Executive summary
Slovenia’s recovery is strengthening
Growth has picked up to a pace exceeding the EU15 average, thanks to recent structural reforms, business restructuring, supportive monetary conditions and improved export markets. Lower unemployment and higher real incomes are underpinning consumption. Business investment is rising, although it remains low relative to GDP. Public debt and non-performing loans are being reduced from high levels. However, Slovenia faces several socioeconomic challenges, particularly rapid population ageing. The government’s National Development Strategy 2030 aims to improve the well-being of its people through strong, inclusive and sustainable growth in the context of the United Nations’ Sustainable Development Goals.
Investing in skills would raise incomes and make growth more inclusive
Investment in human capital is important to raise productivity and to ensure that the benefits of the recovery reach everyone in society. Persistent long-term unemployment and low employment of older workers, combined with an ageing population, magnify the importance of achieving a more inclusive labour market.
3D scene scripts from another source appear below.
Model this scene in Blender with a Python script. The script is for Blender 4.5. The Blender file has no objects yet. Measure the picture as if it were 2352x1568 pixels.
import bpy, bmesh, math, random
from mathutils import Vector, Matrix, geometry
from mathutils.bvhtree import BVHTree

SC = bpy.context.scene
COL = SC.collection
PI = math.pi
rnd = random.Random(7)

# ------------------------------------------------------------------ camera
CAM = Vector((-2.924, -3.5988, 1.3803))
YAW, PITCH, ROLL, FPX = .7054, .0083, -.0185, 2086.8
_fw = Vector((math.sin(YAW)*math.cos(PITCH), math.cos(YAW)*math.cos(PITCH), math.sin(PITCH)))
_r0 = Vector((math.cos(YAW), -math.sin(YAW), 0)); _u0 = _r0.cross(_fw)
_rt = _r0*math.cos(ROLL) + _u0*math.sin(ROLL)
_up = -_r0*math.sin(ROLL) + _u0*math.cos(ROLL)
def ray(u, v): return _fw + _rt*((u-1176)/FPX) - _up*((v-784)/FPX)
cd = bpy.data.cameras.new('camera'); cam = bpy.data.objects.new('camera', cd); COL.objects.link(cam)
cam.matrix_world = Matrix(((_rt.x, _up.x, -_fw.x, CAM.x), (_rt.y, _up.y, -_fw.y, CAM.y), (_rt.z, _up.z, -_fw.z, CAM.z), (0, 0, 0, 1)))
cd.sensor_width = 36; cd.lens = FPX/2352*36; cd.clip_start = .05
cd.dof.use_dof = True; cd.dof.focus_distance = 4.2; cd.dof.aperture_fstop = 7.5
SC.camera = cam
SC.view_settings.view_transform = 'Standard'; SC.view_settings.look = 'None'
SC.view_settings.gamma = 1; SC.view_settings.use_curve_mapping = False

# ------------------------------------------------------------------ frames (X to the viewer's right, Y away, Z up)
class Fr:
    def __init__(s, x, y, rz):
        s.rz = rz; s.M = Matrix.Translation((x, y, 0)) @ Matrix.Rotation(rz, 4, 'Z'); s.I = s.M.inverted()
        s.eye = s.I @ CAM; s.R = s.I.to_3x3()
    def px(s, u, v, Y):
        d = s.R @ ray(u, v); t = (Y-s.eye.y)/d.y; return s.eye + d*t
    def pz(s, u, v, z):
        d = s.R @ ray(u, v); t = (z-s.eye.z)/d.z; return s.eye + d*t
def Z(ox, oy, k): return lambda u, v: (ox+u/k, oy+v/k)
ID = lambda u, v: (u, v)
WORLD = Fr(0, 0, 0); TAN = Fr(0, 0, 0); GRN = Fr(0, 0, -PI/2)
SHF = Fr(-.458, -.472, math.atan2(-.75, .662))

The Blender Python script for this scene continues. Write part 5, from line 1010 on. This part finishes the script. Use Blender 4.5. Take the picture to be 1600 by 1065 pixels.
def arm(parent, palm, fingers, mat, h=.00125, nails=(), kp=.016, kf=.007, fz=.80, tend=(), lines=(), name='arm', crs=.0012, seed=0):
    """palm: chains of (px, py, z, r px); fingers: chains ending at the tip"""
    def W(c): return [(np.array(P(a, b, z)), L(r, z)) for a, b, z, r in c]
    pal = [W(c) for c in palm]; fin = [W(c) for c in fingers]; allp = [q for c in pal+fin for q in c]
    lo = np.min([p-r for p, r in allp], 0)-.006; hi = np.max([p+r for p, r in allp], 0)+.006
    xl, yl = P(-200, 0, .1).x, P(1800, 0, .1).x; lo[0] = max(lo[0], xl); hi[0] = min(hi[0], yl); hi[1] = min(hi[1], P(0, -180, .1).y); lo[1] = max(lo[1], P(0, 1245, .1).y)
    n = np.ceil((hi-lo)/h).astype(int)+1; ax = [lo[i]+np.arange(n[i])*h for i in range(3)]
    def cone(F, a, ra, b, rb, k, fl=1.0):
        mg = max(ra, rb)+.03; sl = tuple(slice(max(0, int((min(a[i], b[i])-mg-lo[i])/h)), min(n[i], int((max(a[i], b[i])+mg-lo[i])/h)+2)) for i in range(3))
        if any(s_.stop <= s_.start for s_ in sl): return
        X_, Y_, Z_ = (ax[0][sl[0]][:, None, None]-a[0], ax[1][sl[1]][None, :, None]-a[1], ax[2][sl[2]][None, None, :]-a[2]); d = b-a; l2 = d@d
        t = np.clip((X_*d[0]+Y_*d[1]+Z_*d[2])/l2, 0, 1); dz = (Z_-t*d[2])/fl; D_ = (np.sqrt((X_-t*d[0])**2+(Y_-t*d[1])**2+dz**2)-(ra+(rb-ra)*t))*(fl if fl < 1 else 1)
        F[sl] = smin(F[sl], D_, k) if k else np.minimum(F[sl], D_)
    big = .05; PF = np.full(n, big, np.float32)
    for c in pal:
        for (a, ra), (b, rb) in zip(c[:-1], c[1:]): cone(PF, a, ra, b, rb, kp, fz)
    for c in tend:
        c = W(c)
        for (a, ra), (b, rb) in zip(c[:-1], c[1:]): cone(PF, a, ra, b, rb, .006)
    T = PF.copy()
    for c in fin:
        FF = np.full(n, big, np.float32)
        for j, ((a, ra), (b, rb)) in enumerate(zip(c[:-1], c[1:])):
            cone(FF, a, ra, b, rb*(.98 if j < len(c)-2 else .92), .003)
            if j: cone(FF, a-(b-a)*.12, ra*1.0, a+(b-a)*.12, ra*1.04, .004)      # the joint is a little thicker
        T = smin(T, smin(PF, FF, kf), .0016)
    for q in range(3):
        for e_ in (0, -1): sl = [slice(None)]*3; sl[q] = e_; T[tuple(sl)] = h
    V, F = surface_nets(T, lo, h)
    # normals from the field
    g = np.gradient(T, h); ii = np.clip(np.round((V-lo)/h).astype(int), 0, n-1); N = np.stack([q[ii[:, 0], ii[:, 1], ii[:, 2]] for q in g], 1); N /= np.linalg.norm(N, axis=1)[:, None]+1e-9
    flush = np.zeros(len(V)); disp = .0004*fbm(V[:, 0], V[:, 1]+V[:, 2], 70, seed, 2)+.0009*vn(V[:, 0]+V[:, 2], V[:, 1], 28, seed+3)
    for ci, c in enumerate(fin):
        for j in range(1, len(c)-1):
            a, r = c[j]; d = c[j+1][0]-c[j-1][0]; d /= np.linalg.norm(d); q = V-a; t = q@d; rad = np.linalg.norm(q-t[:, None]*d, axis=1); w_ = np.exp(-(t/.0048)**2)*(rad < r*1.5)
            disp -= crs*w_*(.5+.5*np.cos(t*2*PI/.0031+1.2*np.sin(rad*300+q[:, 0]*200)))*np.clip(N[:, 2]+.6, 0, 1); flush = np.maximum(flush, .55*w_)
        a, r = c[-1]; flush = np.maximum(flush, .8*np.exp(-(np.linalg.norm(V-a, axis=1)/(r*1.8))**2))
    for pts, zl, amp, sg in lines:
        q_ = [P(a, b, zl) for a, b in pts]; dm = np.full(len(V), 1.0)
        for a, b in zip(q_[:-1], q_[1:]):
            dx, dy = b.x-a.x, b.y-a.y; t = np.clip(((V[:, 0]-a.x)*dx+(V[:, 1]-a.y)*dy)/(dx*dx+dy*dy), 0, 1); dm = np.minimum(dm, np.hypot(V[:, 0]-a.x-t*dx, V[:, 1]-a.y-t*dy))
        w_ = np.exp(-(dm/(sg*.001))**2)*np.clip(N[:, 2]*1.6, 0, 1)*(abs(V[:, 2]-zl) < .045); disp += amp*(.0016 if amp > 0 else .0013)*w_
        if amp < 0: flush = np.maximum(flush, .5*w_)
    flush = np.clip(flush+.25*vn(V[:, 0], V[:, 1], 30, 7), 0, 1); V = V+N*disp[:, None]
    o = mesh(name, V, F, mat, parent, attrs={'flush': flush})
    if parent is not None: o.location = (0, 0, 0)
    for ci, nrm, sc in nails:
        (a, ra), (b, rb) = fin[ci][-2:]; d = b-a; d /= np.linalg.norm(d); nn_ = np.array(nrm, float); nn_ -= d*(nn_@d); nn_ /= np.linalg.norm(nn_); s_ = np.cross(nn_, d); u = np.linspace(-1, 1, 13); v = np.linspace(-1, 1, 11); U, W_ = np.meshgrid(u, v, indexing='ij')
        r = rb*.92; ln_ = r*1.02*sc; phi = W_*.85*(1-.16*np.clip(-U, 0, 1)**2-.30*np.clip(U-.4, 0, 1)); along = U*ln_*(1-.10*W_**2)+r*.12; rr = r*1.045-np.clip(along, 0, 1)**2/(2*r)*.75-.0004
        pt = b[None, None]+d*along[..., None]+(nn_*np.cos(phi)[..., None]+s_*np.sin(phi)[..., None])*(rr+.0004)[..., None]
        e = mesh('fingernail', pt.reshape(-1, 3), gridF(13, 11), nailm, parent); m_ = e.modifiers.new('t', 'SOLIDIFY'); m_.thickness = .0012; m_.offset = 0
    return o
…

Workers need to maintain their skills to find and retain well paid jobs, and many of the unemployed have to be reskilled to gain a foothold on the labour market. A number of policies are required to meet the challenge of preparing people for successful careers in competitive and innovative firms that are globally integrated, including training of the jobless and strengthening vocational and university education.
Attracting investment and fostering competitive firms
More capital would raise productivity and living standards. Reducing high regulatory barriers would make Slovenia more attractive to domestic and foreign investors. This could be achieved by strengthening inter-agency co-ordination, regulatory impact assessments and the competition authority. Reducing the wide scope of the numerous state-owned enterprises would foster competition, particularly in network sectors. More competitive markets would lower prices, expand consumer choice and stimulate innovation with benefits for well-being and economic growth.